>>>

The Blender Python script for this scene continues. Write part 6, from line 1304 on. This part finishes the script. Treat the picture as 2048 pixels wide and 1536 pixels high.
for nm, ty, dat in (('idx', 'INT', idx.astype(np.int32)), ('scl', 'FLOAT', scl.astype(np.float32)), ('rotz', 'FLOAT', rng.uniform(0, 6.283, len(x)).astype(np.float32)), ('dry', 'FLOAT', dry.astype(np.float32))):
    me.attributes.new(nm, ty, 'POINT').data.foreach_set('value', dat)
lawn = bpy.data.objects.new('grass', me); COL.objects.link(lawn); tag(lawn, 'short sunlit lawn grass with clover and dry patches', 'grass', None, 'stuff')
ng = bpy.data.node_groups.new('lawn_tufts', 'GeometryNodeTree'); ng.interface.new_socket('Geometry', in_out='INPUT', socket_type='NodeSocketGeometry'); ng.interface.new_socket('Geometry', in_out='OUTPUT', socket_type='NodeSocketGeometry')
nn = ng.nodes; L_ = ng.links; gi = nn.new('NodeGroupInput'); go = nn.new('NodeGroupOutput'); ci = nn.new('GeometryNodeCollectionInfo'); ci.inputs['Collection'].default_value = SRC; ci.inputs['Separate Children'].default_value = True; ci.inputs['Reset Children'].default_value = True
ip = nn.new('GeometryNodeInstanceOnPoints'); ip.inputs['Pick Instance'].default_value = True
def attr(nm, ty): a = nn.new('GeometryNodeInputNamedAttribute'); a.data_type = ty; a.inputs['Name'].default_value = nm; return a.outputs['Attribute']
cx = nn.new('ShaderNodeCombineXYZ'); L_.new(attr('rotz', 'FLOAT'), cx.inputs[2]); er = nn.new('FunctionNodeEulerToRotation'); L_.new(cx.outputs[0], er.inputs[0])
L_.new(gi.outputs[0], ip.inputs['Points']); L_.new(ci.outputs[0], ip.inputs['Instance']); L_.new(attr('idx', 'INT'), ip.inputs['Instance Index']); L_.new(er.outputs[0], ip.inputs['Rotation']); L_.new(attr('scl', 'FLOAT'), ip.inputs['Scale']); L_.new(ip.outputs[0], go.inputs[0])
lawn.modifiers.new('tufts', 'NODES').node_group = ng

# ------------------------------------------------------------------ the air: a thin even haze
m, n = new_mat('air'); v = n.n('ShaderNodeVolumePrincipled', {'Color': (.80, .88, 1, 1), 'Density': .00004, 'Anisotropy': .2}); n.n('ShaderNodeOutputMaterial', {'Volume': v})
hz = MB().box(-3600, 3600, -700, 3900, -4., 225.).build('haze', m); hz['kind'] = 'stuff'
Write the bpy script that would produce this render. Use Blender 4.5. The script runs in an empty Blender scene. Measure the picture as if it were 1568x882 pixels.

<<<

▶ Set task
Scan the material line by line and report each one that contains "picture".

▶ Solution to the exercise
The Blender Python script for this scene continues. Write part 6, from line 1304 on. This part finishes the script. Treat the picture as 2048 pixels wide and 1536 pixels high.
Write the bpy script that would produce this render. Use Blender 4.5. The script runs in an empty Blender scene. Measure the picture as if it were 1568x882 pixels.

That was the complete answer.